• Given instruction
Search the material below for the string "high" and list each line that holds it.

=-=-=-=-=

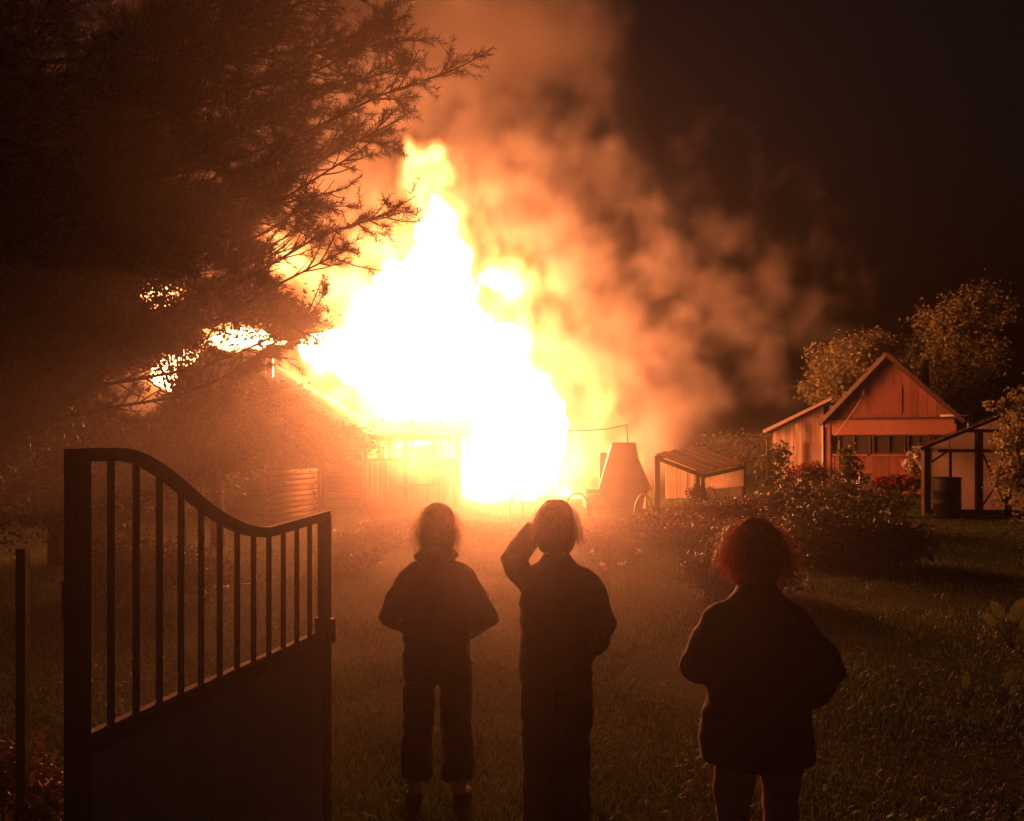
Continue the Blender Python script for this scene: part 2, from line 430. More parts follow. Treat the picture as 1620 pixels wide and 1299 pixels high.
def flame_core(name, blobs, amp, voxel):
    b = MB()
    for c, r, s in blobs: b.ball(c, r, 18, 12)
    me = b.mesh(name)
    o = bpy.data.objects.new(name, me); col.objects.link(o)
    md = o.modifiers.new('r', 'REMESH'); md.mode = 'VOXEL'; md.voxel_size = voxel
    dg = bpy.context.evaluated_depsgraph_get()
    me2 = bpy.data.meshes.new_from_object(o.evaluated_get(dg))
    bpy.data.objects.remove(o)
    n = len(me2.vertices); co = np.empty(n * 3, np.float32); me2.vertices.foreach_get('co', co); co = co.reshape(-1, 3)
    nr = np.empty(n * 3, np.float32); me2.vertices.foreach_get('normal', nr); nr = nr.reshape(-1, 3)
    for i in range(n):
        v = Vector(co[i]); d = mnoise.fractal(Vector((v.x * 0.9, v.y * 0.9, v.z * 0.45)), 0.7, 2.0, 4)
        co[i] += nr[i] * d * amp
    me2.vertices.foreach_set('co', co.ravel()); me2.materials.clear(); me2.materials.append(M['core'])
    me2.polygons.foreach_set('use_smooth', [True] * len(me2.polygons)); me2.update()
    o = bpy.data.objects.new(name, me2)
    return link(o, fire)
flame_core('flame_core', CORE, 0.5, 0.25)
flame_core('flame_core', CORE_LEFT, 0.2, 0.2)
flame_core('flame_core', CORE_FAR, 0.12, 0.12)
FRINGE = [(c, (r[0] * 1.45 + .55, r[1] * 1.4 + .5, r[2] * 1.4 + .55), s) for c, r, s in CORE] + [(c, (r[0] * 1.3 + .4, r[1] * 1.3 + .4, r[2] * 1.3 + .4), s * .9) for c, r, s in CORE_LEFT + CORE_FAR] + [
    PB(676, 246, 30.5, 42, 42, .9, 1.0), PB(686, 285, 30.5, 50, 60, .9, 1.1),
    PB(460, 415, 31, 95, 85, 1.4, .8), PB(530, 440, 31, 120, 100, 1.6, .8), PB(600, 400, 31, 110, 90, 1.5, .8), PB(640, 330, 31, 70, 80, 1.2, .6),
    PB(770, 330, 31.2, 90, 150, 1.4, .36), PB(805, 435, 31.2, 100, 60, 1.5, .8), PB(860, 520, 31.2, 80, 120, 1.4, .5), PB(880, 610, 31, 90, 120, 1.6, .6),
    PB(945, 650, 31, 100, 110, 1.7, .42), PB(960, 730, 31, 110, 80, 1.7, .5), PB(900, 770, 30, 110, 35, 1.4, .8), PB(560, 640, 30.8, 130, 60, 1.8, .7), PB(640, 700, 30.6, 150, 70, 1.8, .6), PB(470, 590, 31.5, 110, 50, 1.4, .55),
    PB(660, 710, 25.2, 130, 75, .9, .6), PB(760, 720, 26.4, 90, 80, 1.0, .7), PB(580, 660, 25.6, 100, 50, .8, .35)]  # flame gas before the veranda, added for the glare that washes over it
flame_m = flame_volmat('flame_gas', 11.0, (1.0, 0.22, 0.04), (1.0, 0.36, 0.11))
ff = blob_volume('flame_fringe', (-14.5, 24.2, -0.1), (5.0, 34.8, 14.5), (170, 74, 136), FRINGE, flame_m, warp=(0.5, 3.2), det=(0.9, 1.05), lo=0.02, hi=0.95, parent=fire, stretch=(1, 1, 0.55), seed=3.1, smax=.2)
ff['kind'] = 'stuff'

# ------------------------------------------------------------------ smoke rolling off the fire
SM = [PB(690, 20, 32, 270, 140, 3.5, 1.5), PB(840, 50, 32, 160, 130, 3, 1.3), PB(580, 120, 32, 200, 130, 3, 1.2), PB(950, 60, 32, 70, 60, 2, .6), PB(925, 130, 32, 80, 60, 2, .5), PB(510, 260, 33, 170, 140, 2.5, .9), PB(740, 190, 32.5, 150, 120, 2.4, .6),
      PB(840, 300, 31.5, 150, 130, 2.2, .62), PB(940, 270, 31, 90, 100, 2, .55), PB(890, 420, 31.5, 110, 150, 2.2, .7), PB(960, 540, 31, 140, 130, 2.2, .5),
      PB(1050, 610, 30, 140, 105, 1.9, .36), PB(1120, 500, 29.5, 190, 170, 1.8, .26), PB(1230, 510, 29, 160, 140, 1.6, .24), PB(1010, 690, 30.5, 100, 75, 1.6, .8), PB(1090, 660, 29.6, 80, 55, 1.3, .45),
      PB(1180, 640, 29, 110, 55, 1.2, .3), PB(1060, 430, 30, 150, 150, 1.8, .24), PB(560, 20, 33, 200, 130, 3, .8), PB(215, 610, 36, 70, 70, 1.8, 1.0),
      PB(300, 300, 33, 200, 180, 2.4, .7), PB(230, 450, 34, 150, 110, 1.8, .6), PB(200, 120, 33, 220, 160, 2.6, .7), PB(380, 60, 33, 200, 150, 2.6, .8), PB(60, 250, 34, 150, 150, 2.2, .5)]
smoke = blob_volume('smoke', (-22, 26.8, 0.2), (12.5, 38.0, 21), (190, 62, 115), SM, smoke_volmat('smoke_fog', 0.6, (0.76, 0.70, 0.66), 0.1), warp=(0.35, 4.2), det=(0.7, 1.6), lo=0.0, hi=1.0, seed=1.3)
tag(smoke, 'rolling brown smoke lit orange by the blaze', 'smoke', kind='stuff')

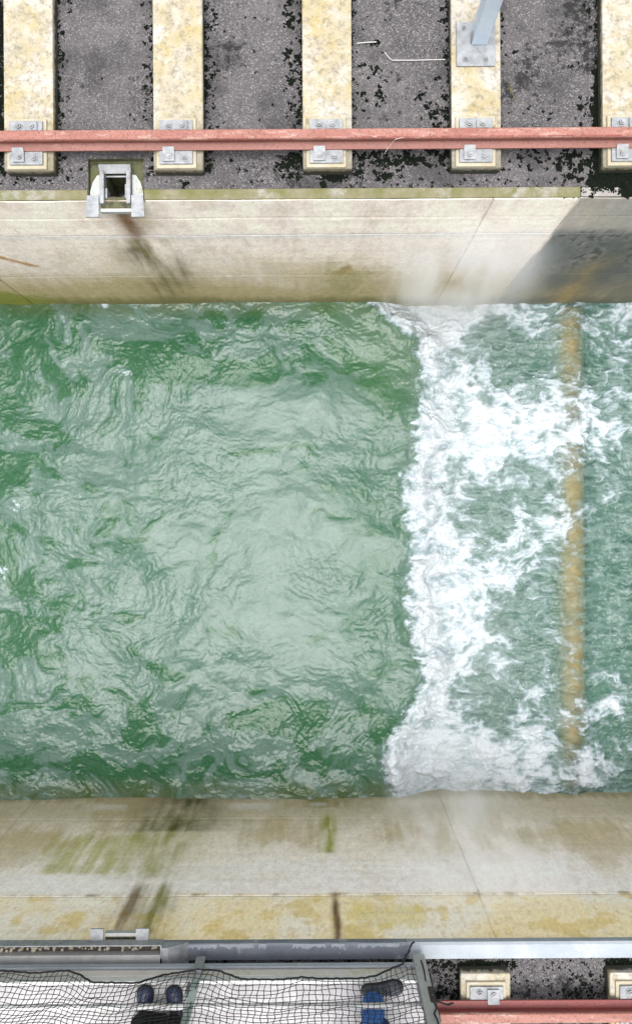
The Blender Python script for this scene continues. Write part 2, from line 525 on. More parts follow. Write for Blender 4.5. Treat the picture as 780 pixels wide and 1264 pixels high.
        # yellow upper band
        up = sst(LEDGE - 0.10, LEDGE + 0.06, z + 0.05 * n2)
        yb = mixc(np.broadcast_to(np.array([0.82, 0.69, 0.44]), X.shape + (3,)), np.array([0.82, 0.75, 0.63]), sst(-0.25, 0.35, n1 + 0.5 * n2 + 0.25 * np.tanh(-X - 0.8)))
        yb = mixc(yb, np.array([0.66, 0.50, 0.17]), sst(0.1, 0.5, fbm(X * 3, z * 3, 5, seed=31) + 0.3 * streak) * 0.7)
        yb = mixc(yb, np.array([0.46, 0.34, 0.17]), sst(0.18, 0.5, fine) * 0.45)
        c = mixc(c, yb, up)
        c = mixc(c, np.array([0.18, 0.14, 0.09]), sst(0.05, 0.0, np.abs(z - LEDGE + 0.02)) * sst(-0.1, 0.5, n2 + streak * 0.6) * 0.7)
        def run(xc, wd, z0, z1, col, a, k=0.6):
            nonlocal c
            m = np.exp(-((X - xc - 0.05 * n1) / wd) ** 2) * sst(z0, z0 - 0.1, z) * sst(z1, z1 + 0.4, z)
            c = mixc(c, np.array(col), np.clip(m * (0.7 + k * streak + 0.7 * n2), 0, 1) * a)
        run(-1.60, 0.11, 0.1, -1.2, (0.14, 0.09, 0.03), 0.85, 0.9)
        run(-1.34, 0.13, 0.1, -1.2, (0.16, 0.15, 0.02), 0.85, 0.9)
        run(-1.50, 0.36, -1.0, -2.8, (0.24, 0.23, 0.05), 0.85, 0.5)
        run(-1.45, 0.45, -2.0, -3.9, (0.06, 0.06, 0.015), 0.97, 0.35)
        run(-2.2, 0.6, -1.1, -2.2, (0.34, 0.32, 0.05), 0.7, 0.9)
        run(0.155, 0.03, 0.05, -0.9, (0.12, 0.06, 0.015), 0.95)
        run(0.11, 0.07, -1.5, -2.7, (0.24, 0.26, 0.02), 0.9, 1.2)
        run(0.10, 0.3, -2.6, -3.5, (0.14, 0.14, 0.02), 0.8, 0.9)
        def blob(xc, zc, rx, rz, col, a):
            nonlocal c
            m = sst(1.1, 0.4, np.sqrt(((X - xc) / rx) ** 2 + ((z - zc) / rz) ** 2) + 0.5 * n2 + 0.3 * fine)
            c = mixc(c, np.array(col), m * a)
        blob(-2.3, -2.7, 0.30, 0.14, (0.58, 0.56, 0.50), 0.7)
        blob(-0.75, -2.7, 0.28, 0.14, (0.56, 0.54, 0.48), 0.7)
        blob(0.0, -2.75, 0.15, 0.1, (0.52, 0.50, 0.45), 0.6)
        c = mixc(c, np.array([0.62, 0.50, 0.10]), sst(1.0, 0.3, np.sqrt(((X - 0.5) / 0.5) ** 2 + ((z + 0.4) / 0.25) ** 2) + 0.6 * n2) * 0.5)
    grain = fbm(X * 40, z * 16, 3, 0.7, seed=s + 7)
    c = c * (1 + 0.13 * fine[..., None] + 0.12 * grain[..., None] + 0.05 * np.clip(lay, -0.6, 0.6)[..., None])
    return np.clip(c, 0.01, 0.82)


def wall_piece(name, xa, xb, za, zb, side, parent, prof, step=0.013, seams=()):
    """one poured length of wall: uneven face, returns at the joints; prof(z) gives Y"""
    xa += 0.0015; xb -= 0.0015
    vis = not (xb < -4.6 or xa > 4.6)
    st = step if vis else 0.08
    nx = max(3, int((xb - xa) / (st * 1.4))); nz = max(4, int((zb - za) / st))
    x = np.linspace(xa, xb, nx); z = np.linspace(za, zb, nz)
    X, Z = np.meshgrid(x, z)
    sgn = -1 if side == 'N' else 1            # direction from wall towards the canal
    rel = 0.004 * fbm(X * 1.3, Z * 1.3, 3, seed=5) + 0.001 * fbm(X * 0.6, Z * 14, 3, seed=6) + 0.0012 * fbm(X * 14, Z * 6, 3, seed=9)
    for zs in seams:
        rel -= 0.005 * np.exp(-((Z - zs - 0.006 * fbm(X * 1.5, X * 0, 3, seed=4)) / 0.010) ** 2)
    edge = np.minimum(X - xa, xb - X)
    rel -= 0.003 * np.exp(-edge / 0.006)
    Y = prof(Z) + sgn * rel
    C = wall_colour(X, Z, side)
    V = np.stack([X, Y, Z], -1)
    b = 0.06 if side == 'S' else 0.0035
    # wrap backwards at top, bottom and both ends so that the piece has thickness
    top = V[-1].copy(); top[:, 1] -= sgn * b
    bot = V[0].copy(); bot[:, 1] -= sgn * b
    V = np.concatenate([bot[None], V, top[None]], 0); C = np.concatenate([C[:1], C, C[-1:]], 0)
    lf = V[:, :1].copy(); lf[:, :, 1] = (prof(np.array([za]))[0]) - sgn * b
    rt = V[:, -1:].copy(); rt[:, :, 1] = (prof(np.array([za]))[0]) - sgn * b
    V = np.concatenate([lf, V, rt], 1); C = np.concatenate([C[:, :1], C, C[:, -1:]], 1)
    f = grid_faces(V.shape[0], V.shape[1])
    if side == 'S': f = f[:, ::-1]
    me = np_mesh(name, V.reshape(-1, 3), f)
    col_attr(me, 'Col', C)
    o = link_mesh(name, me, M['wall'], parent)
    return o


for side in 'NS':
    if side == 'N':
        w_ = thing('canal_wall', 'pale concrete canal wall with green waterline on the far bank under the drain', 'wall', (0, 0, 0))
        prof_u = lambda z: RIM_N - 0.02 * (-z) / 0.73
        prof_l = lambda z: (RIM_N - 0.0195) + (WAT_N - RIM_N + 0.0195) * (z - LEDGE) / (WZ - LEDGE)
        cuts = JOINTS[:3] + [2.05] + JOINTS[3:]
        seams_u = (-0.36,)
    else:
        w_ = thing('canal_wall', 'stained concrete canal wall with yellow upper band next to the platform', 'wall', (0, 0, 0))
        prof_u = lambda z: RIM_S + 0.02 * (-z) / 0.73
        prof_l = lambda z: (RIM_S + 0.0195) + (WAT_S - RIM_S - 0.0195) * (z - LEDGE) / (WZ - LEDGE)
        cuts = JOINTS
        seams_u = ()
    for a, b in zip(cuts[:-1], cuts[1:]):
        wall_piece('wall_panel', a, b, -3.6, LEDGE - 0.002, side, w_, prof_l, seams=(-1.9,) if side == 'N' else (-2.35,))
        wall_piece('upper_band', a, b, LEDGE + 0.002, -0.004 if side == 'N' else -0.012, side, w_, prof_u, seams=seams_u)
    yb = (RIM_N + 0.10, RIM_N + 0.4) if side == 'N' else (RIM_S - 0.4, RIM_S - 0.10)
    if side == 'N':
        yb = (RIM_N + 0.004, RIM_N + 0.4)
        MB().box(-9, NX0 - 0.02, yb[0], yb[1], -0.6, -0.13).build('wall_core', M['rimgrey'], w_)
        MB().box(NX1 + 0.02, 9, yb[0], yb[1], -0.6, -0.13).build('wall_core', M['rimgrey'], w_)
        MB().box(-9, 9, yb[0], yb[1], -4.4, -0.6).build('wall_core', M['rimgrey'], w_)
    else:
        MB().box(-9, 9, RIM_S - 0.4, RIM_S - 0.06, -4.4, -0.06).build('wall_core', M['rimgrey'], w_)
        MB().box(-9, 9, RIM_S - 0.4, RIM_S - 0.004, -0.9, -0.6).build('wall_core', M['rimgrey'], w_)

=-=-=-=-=

• Answer to the problem
Continue the Blender Python script for this scene: part 2, from line 430. More parts follow. Treat the picture as 1620 pixels wide and 1299 pixels high.
The Blender Python script for this scene continues. Write part 2, from line 525 on. More parts follow. Write for Blender 4.5. Treat the picture as 780 pixels wide and 1264 pixels high.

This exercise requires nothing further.